When I read statements like "If USM wants to be 'grown up,' then USM needs to start acting like a 'grown-up,'" I expect the verbage that follows to outline our need for fiscal responsibility, sound decision-making, and, as you so eloquently stated, transparency. What I'm getting here from the pro-plane advocate(s) is that since "grown-up" universities have planes, USM needs a plane, even if it's a back-room deal with friends or family of the man who is making the decision.
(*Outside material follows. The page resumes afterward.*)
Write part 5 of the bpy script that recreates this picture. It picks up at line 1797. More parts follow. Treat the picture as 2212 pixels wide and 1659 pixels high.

It is at this juncture that I will state that "grown-up" universities do not get themselves on SACS probation. "Grown-up" universities have quality library facilities and resources for student and faculty use. "Grown-up" universities have values systems that place the long-run health of the institution ahead of the short-run resume' filling activities that result in getting rich quickly through better kickbacks on your kickbacks.
USM needs to "grow up," but USM needs to grow in a direction that makes sense within the mission of the university, the environment in which the university is located, and the competition present to which the university will be compared and/or ruled (governed) by the IHL.
quote: Originally posted by: Cossack "It vividly reinforces how dense SFT is."
Or how incredibly crafty he is.
The SACS probation issue was disturbing a lot of people, including athletic boosters who ordinarily don't pay a lot of attention to the academic side of the house. The plane becomes an important thing to that particular faction & they are less prone to be "down" on the administration for the way it's sacked the academic reputation of the university
SCM is right -- if USM were doing well, the plane would hardly be a blip on the faculty radar, something barely worth a "well how about that?" kind of comment. But USM isn't doing well right now on several fronts, so the plane becomes a symbol of everything that's wrong.
quote: Originally posted by: Emma "Bottom line: Shelby, Dana, Clay, and Scott like the elitism of having their own plane to boost their own misbegotten egos. Flying privately is so much more perfectly great. Makes them seem better than those that they continue to step upon. They are the haves, and we are the have nots. "
You've gotta admit Emma, it's pretty damn handy to have a plane gassed up with a USM pilot on standby any time you get a wild hair and want to go hunting with your IHL cronies, sky-diving with the Dvoraks, or drop in on the Klumb estate for his famous weekend Gatsby-style parties. That's the way Donald Trump and other moguls travel, if I'm not mistaken.
I must apologize to those of you on this board who take our mission seriously. Our mission is to get the IHL Board to listen to our cause and to rid this University of Thames. I did not know that my input of information about the palne would be so , so?? heck I don't know.
It seems this info has only left us at back bitting one another. it has also left us to look like fools with some of the mistatements made and the accusations made. I am a firm beleiver that if we want the IHL to listen then we cannot continue the satire or the misinformed comments.
Again, if we are to win then keep a focus on the issue "Thames."
I for one cannnot single handly lead a fight to rid ourselves of the dwarf but, I can leave and not participate in the immature nature things have escalated too.
Amy some help from you would be great!
This message is not focused to one individual. I merely raise due to the comments of one of my confidences in the Board office who has conveyed to me this very issue.
After all this hard work folks continue to minimize our positions over childishness. We all compalin about this situation and how Thames is bad for us but yet we let this crap continue and we allow ourseleves to sit in sorrow just like the boy who cried wolf!